**OBJECTIVE:** Retype exactly the lines from the first one through the line with "COL = S.collection", including both ends; skip any pictures.

**EXERCISE INPUT:**
* * * *

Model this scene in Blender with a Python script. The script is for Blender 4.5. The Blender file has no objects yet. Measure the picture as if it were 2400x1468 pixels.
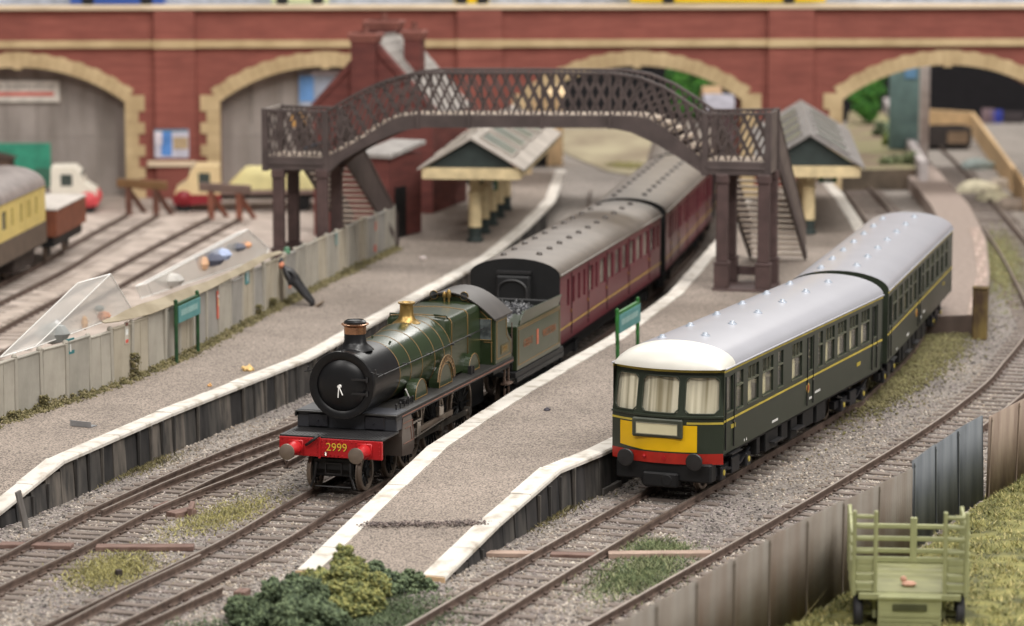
import bpy, bmesh, math, random
from mathutils import Vector, Matrix, noise
R = math.radians
random.seed(7)
S = bpy.context.scene
COL = S.collection

# ------------------------------------------------------------------ camera
CF, CP, CH = 7300.0, R(8.4), 15.1          # focal length in photo pixels, pitch, height over rail top
cam_d = bpy.data.cameras.new('camera'); cam = bpy.data.objects.new('camera', cam_d); COL.objects.link(cam)
cam.location = (0, 0, CH); cam.rotation_euler = (R(90) - CP, 0, 0)
cam_d.sensor_width = 36.0; cam_d.lens = CF / 2400 * 36; cam_d.clip_start = 1; cam_d.clip_end = 2000
cam_d.dof.use_dof = True; cam_d.dof.focus_distance = 75.5; cam_d.dof.aperture_fstop = 0.34
S.camera = cam
# ------------------------------------------------------------------ hall light
W = bpy.data.worlds.new('World'); S.world = W; W.use_nodes = True
W.node_tree.nodes['Background'].inputs[0].default_value = (1.0, .96, .92, 1)
W.node_tree.nodes['Background'].inputs[1].default_value = 0.13
def area(name, loc, size, sy, power, tgt, col=(1, .97, .925)):
    l = bpy.data.lights.new(name, 'AREA'); l.shape = 'RECTANGLE'; l.size = size; l.size_y = sy; l.energy = power; l.color = col
    o = bpy.data.objects.new(name, l); COL.objects.link(o); o.location = loc
    o.rotation_euler = (Vector(tgt) - Vector(loc)).to_track_quat('-Z', 'Y').to_euler(); return o
area('ceiling_lamp', (24, 55, 85), 6, 90, 84000, (2, 84, 0))
area('ceiling_lamp', (78, 60, 68), 7, 90, 60000, (4, 86, 0))
area('ceiling_lamp', (-45, 45, 80), 9, 80, 36000, (-2, 100, 0), (1, .96, .92))
area('ceiling_lamp', (-8, -8, 75), 50, 6, 42000, (0, 90, 0), (1, .96, .92))
area('ceiling_lamp', (14, 178, 70), 70, 20, 90000, (16, 158, 0))  # unseen lamp added beyond the viaduct to light what shows through the arches
S.view_settings.view_transform = 'Standard'; S.view_settings.look = 'None'
S.view_settings.exposure = -.12; S.view_settings.gamma = 1; S.view_settings.use_curve_mapping = False
S.render.engine = 'CYCLES'

# ------------------------------------------------------------------ survey helper: photo pixel + height -> place on that level
def ray(px, py):
    a = (px - 1200) / CF; b = (py - 734) / CF
    return Vector((a, math.cos(CP) - b * math.sin(CP), -math.sin(CP) - b * math.cos(CP)))
def at(px, py, z=0.0):
    d = ray(px, py); t = (z - CH) / d.z
    return Vector((0, 0, CH)) + d * t
def onplane(px, py, o, n):
    d = ray(px, py); c = Vector((0, 0, CH)); t = (Vector(o) - c).dot(n) / d.dot(n)
    return c + d * t
# ------------------------------------------------------------------ materials
def lin(c):
    return tuple((x / 255 / 12.92) if x / 255 <= .04045 else ((x / 255 + .055) / 1.055) ** 2.4 for x in c)
MATS = {}
def mat(name, rgb, rough=.6, metal=0., var=.12, scale=2., bump=0., bscale=20., rgb2=None, spec=.5, coat=0., stretch=(1, 1, 1), detail=4, lo=.35, hi=.65, voro=False, macro=0., mscale=.5):
    if name in MATS: return MATS[name]
    m = bpy.data.materials.new(name); m.use_nodes = True; nt = m.node_tree; N = nt.nodes; L = nt.links
    b = N['Principled BSDF']; b.inputs['Roughness'].default_value = rough; b.inputs['Metallic'].default_value = metal
    b.inputs['Specular IOR Level'].default_value = spec; b.inputs['Coat Weight'].default_value = coat; b.inputs['Coat Roughness'].default_value = .15
    c = lin(rgb)
    c2 = lin(rgb2) if rgb2 else tuple(x * (1 - var * 1.6) for x in c)
    c1 = c if rgb2 else tuple(min(1, x * (1 + var)) for x in c)
    tc = N.new('ShaderNodeTexCoord'); mp = N.new('ShaderNodeMapping'); L.new(tc.outputs['Object'], mp.inputs[0]); mp.inputs['Scale'].default_value = stretch
    if voro:
        n = N.new('ShaderNodeTexVoronoi'); n.inputs['Scale'].default_value = scale; L.new(mp.outputs[0], n.inputs['Vector'])
        sp = N.new('ShaderNodeSeparateColor'); L.new(n.outputs['Color'], sp.inputs[0]); fac = sp.outputs[0]
    else:
        n = N.new('ShaderNodeTexNoise'); n.inputs['Scale'].default_value = scale; n.inputs['Detail'].default_value = detail; L.new(mp.outputs[0], n.inputs['Vector']); fac = n.outputs['Fac']
    r = N.new('ShaderNodeValToRGB'); L.new(fac, r.inputs[0])
    r.color_ramp.elements[0].position = lo; r.color_ramp.elements[0].color = (*c2, 1); r.color_ramp.elements[1].position = hi; r.color_ramp.elements[1].color = (*c1, 1)
    out = r.outputs[0]
    if macro:                                   # broad stains and uneven weathering
        n3 = N.new('ShaderNodeTexNoise'); n3.inputs['Scale'].default_value = mscale; n3.inputs['Detail'].default_value = 7; n3.inputs['Roughness'].default_value = .65; L.new(tc.outputs['Object'], n3.inputs['Vector'])
        r3 = N.new('ShaderNodeMapRange'); r3.inputs[1].default_value = .3; r3.inputs[2].default_value = .7; r3.inputs[3].default_value = 1 - macro; r3.inputs[4].default_value = 1 + macro * .6; L.new(n3.outputs['Fac'], r3.inputs[0])
        vm_ = N.new('ShaderNodeVectorMath'); vm_.operation = 'SCALE'; L.new(out, vm_.inputs[0]); L.new(r3.outputs[0], vm_.inputs['Scale']); out = vm_.outputs[0]
    L.new(out, b.inputs['Base Color'])
    if bump:
        n2 = N.new('ShaderNodeTexNoise'); n2.inputs['Scale'].default_value = bscale; n2.inputs['Detail'].default_value = 3; L.new(mp.outputs[0], n2.inputs['Vector'])
        bp = N.new('ShaderNodeBump'); bp.inputs['Strength'].default_value = bump; bp.inputs['Distance'].default_value = .05
        L.new(n2.outputs['Fac'], bp.inputs['Height']); L.new(bp.outputs[0], b.inputs['Normal'])
    MATS[name] = m; return m
def glass(name, tint=(230, 235, 232), alpha=.25, rough=.05):
    if name in MATS: return MATS[name]
    m = bpy.data.materials.new(name); m.use_nodes = True; nt = m.node_tree; N = nt.nodes; L = nt.links; N.remove(N['Principled BSDF'])
    g = N.new('ShaderNodeBsdfGlossy'); g.inputs['Roughness'].default_value = rough; t = N.new('ShaderNodeBsdfTransparent'); t.inputs[0].default_value = (*lin(tint), 1)
    d0 = N.new('ShaderNodeBsdfDiffuse'); d0.inputs[0].default_value = (*lin(tint), 1); d1 = N.new('ShaderNodeBsdfTranslucent'); d1.inputs[0].default_value = (*lin(tint), 1)
    d = N.new('ShaderNodeMixShader'); d.inputs[0].default_value = .5; L.new(d0.outputs[0], d.inputs[1]); L.new(d1.outputs[0], d.inputs[2])
    lw = N.new('ShaderNodeLayerWeight'); lw.inputs[0].default_value = .5; pw = N.new('ShaderNodeMath'); pw.operation = 'POWER'; pw.inputs[1].default_value = 4; L.new(lw.outputs['Facing'], pw.inputs[0]); f = N.new('ShaderNodeMath'); f.operation = 'MULTIPLY_ADD'; f.inputs[1].default_value = .6; f.inputs[2].default_value = .035; L.new(pw.outputs[0], f.inputs[0])
    x0 = N.new('ShaderNodeMixShader'); x0.inputs[0].default_value = alpha; L.new(t.outputs[0], x0.inputs[1]); L.new(d.outputs[0], x0.inputs[2])
    x = N.new('ShaderNodeMixShader'); L.new(f.outputs[0], x.inputs[0]); L.new(x0.outputs[0], x.inputs[1]); L.new(g.outputs[0], x.inputs[2])
    L.new(x.outputs[0], N['Material Output'].inputs[0]); MATS[name] = m; return m

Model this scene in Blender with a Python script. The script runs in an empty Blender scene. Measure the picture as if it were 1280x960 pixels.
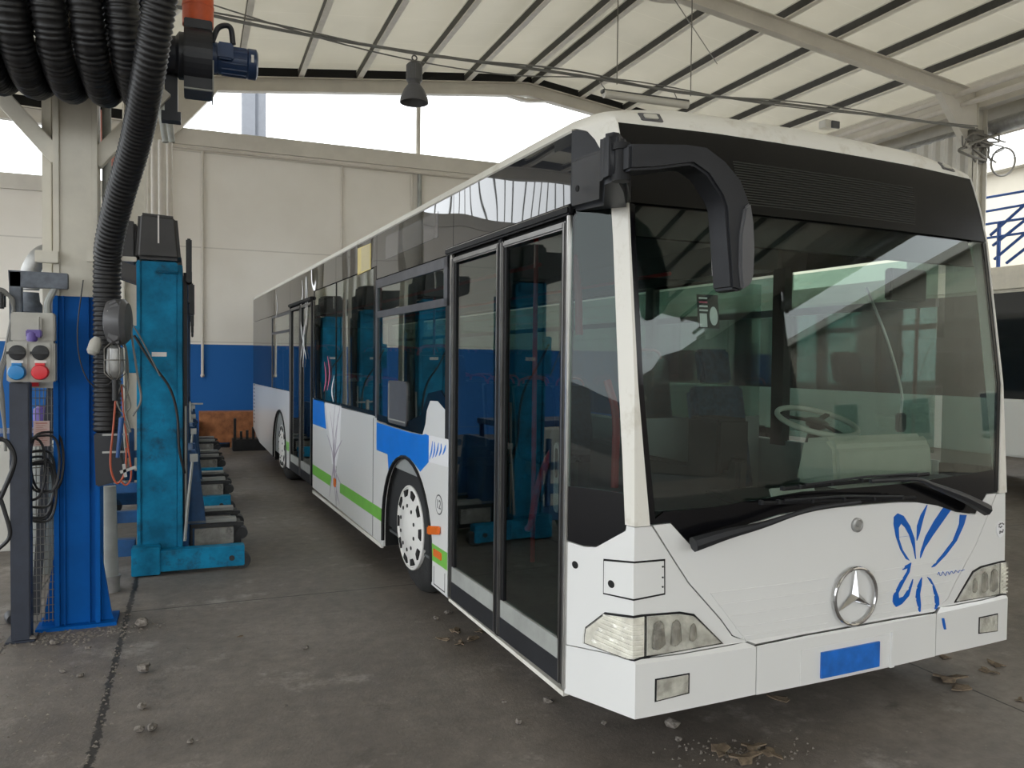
import bpy, bmesh, math, random
from math import sin, cos, pi, radians, sqrt, atan2
from mathutils import Vector, Matrix
random.seed(7)
SC = bpy.context.scene
COL = SC.collection

# ------------------------------------------------------------------ materials
def _nodes(m):
    m.use_nodes = True
    nt = m.node_tree
    return nt, nt.nodes, nt.links

def mat(name, col, rough=.5, metal=0., var=.0, vscale=6., bump=0., bscale=60., spec=.5, coat=0., col2=None, dirt=None, transl=0., emit=None):
    """principled material whose colour wanders a little with noise; dirt = (colour, amount, scale)"""
    m = bpy.data.materials.new(name)
    nt, N, L = _nodes(m)
    p = N['Principled BSDF']
    c = (*col, 1)
    p.inputs['Base Color'].default_value = c
    p.inputs['Roughness'].default_value = rough
    p.inputs['Metallic'].default_value = metal
    p.inputs['Specular IOR Level'].default_value = spec
    p.inputs['Coat Weight'].default_value = coat
    if emit:
        p.inputs['Emission Color'].default_value = (*emit[0], 1)
        p.inputs['Emission Strength'].default_value = emit[1]
    tc = N.new('ShaderNodeTexCoord')
    last = None
    if var or col2:
        n = N.new('ShaderNodeTexNoise'); n.inputs['Scale'].default_value = vscale
        n.inputs['Detail'].default_value = 6; n.inputs['Roughness'].default_value = .6
        L.new(tc.outputs['Object'], n.inputs['Vector'])
        r = N.new('ShaderNodeValToRGB')
        r.color_ramp.elements[0].position = .35; r.color_ramp.elements[1].position = .68
        r.color_ramp.elements[0].color = (*[v*(1-var) for v in col], 1)
        r.color_ramp.elements[1].color = (*(col2 or [min(1, v*(1+var)) for v in col]), 1)
        L.new(n.outputs['Fac'], r.inputs['Fac']); last = r.outputs['Color']
    if dirt:
        n = N.new('ShaderNodeTexNoise'); n.inputs['Scale'].default_value = dirt[2]; n.inputs['Detail'].default_value = 9
        n.inputs['Roughness'].default_value = .7
        L.new(tc.outputs['Object'], n.inputs['Vector'])
        r = N.new('ShaderNodeValToRGB')
        r.color_ramp.elements[0].position = 1-dirt[1]-.12; r.color_ramp.elements[1].position = 1-dirt[1]+.05
        r.color_ramp.elements[0].color = (0, 0, 0, 1); r.color_ramp.elements[1].color = (.85, .85, .85, 1)
        L.new(n.outputs['Fac'], r.inputs['Fac'])
        mx = N.new('ShaderNodeMix'); mx.data_type = 'RGBA'
        L.new(r.outputs['Color'], mx.inputs[0])
        if last: L.new(last, mx.inputs[6])
        else: mx.inputs[6].default_value = c
        mx.inputs[7].default_value = (*dirt[0], 1)
        last = mx.outputs[2]
    if last: L.new(last, p.inputs['Base Color'])
    if bump:
        n = N.new('ShaderNodeTexNoise'); n.inputs['Scale'].default_value = bscale; n.inputs['Detail'].default_value = 5
        L.new(tc.outputs['Object'], n.inputs['Vector'])
        b = N.new('ShaderNodeBump'); b.inputs['Strength'].default_value = bump; b.inputs['Distance'].default_value = .01
        L.new(n.outputs['Fac'], b.inputs['Height']); L.new(b.outputs['Normal'], p.inputs['Normal'])
    if transl:
        t = N.new('ShaderNodeBsdfTranslucent'); t.inputs['Color'].default_value = c
        ms = N.new('ShaderNodeMixShader'); ms.inputs[0].default_value = transl
        L.new(p.outputs[0], ms.inputs[1]); L.new(t.outputs[0], ms.inputs[2])
        L.new(ms.outputs[0], N['Material Output'].inputs['Surface'])
    return m

def glass(name, tint, f0=.045, ex=5., wav=.0, wscale=1.5, gtint=(1, 1, 1)):
    """clear or tinted pane: transparent + mirror with a symmetric Fresnel curve (works for both faces of a thick pane)"""
    m = bpy.data.materials.new(name)
    nt, N, L = _nodes(m)
    N.remove(N['Principled BSDF'])
    tr = N.new('ShaderNodeBsdfTransparent'); tr.inputs[0].default_value = (*tint, 1)
    gl = N.new('ShaderNodeBsdfGlossy'); gl.inputs['Roughness'].default_value = .01; gl.inputs[0].default_value = (*gtint, 1)
    lw = N.new('ShaderNodeLayerWeight'); lw.inputs['Blend'].default_value = .5
    pw = N.new('ShaderNodeMath'); pw.operation = 'POWER'; pw.inputs[1].default_value = ex
    ma = N.new('ShaderNodeMath'); ma.operation = 'MULTIPLY_ADD'; ma.inputs[1].default_value = 1-f0; ma.inputs[2].default_value = f0
    L.new(lw.outputs['Facing'], pw.inputs[0]); L.new(pw.outputs[0], ma.inputs[0])
    ms = N.new('ShaderNodeMixShader')
    L.new(ma.outputs[0], ms.inputs[0]); L.new(tr.outputs[0], ms.inputs[1]); L.new(gl.outputs[0], ms.inputs[2])
    L.new(ms.outputs[0], N['Material Output'].inputs['Surface'])
    if wav:
        tc = N.new('ShaderNodeTexCoord'); n = N.new('ShaderNodeTexNoise'); n.inputs['Scale'].default_value = wscale
        n.inputs['Detail'].default_value = 0
        L.new(tc.outputs['Object'], n.inputs['Vector'])
        b = N.new('ShaderNodeBump'); b.inputs['Strength'].default_value = 1; b.inputs['Distance'].default_value = wav
        L.new(n.outputs['Fac'], b.inputs['Height']); L.new(b.outputs['Normal'], gl.inputs['Normal'])
    return m

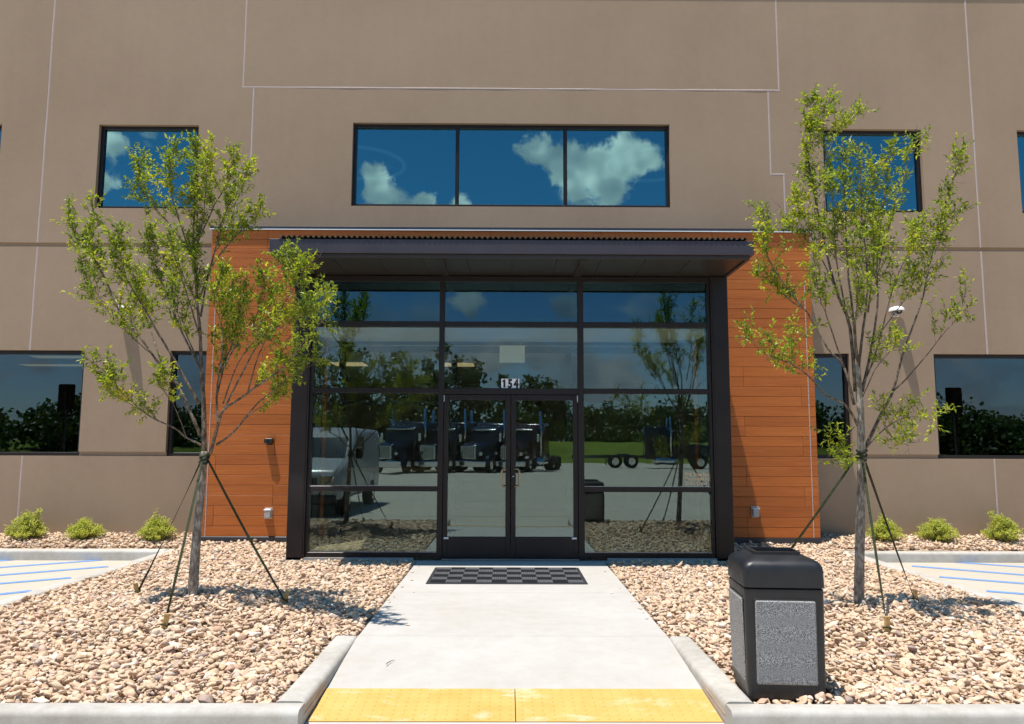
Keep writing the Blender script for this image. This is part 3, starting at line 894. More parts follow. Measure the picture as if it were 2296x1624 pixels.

* * * *

**ANSWER TO THE EXERCISE:**
Model this scene in Blender with a Python script. The script is for Blender 4.5. The Blender file has no objects yet. Measure the picture as if it were 2400x1468 pixels.
import bpy, bmesh, math, random
from mathutils import Vector, Matrix, noise
R = math.radians
random.seed(7)
S = bpy.context.scene
COL = S.collection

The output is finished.